Riot CEO Jason Les highlighted the achievement in the earnings report: “We achieved a new record for quarterly revenue this quarter, at $161.4 million, driven by the work our teams have put in during the preceding years.”
Rising Mining Costs
The company attributed its financial challenges to rising Bitcoin mining costs. The average cost to mine one Bitcoin reached $43,808 during the quarter, nearly 90% higher than the $23,034 it cost during the same period in 2024.
Riot explained this increase was “primarily driven by the block subsidy ‘halving’ event, which occurred in April 2024, and a 41% increase in the average global network hashrate as compared to the same period in 2024.” The Bitcoin halving event reduced the reward for mining each block on the Bitcoin network.

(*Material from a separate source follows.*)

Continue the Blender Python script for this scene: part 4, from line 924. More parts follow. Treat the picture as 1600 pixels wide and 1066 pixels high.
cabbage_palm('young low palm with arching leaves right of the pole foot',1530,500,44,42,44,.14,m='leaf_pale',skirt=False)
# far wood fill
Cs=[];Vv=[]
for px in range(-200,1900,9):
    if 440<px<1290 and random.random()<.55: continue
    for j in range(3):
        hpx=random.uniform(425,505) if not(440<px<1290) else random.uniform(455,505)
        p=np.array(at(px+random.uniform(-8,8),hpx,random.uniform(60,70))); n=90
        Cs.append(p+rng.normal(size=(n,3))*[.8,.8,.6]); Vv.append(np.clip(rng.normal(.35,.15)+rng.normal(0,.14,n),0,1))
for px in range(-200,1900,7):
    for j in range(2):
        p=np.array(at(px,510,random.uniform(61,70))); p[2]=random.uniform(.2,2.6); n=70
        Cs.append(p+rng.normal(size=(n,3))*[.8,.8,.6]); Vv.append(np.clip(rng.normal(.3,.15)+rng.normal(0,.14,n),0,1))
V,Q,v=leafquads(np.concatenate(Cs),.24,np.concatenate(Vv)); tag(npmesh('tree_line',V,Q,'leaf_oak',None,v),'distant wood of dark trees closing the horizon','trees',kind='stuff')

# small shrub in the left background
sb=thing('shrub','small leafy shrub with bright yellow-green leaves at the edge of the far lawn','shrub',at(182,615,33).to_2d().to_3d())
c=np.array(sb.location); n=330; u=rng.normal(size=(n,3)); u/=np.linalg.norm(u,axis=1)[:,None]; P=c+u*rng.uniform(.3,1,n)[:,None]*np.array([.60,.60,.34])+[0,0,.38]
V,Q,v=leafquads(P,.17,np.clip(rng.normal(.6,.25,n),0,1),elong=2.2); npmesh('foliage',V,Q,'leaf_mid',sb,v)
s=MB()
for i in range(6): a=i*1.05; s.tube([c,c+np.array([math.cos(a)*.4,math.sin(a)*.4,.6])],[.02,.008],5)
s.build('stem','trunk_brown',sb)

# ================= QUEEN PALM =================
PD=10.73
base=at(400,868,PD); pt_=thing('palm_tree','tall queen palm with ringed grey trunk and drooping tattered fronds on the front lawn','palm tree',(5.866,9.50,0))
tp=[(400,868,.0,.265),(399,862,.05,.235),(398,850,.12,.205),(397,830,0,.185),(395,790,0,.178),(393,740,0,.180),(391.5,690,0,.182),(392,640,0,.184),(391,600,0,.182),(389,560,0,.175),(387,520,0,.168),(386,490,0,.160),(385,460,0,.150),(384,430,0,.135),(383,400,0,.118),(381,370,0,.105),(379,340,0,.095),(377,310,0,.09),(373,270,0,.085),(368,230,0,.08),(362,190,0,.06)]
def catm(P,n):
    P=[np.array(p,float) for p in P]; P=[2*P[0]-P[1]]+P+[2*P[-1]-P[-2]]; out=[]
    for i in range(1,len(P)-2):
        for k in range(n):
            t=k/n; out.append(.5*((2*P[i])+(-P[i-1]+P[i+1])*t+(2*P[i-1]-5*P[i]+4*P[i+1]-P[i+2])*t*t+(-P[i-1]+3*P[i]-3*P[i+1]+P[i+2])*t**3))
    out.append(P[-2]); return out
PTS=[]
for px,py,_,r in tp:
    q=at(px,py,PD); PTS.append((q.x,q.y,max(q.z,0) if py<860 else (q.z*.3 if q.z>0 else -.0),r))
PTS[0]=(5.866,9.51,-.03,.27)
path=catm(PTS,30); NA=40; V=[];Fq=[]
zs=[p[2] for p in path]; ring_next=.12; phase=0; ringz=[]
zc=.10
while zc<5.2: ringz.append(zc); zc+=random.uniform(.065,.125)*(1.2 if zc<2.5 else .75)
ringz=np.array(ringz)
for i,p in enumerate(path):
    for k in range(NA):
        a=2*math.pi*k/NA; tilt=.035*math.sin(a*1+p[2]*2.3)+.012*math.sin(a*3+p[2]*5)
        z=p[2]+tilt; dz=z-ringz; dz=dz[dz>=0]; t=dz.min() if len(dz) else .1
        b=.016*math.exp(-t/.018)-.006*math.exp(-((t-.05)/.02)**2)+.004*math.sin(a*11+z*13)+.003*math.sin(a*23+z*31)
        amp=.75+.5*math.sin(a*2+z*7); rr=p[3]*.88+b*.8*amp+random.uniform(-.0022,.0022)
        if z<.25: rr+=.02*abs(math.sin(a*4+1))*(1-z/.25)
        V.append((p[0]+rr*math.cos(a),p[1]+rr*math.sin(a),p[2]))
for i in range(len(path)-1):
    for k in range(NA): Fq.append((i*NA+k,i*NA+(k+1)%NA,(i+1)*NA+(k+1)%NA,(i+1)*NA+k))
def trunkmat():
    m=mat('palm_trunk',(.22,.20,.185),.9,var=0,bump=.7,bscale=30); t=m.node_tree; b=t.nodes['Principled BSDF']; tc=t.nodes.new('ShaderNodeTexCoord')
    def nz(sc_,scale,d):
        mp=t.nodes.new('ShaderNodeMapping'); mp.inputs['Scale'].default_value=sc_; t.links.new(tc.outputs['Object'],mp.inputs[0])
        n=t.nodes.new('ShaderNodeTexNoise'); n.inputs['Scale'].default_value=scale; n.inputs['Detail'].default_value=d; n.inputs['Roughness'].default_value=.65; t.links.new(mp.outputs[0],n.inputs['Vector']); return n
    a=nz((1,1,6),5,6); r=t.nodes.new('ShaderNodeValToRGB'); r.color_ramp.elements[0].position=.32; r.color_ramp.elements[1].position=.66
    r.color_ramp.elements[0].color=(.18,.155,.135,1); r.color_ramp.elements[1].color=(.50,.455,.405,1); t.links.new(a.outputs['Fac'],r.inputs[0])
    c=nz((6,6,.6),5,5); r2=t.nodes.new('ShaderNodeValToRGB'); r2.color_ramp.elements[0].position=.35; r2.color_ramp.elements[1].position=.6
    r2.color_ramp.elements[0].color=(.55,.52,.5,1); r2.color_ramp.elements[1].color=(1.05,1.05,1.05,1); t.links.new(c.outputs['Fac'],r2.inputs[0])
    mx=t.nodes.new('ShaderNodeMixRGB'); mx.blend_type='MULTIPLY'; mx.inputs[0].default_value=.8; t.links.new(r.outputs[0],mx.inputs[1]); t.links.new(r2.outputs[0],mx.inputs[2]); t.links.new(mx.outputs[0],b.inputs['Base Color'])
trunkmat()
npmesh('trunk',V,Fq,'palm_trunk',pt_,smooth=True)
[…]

Despite these higher costs, Riot produced more Bitcoin than in the previous year. The company mined 1,530 BTC in Q1 2025, up from 1,364 BTC during the same period in 2024. This represents an increase of 166 Bitcoin, worth approximately $16.13 million at the time of reporting, with Bitcoin trading at $97,072.
The company maintains a strong Bitcoin reserve. As of the end of March 2025, Riot held 19,223 unencumbered Bitcoin, valued at approximately $1.86 billion at current prices.
Strategic Pivot to AI
Riot has been making progress in its strategic shift from Bitcoin mining to artificial intelligence and high-performance computing. This pivot centers around its Corsicana facility in Texas.
The company reported it has taken steps to increase the attractiveness of the Corsicana site. These include acquiring additional development land nearby, enhancing connectivity through new fiber lines, and expanding on-site water access.
According to Les, “Construction work on the substation, to be completed in early 2026, also continues and will bring a total of 1.0 GW of power capacity online once completed.”
This move follows similar strategies by Riot’s competitors such as Hut 8 and Core Scientific, which have also shifted focus toward the AI industry.
In April, Riot announced it had secured a $100 million credit facility from Coinbase, using its Bitcoin holdings as collateral. Les described this as Riot’s “first Bitcoin-backed facility,” which will support the company’s continued expansion plans.
Riot Platforms’ stock closed at $7.77 on May 1, up 7.32% for the day according to market data. However, it fell 3.73% in after-hours trading following the earnings announcement.
The company’s stock performance over a longer period shows challenges, with Riot Platforms down 13.47% over the past six months according to market data.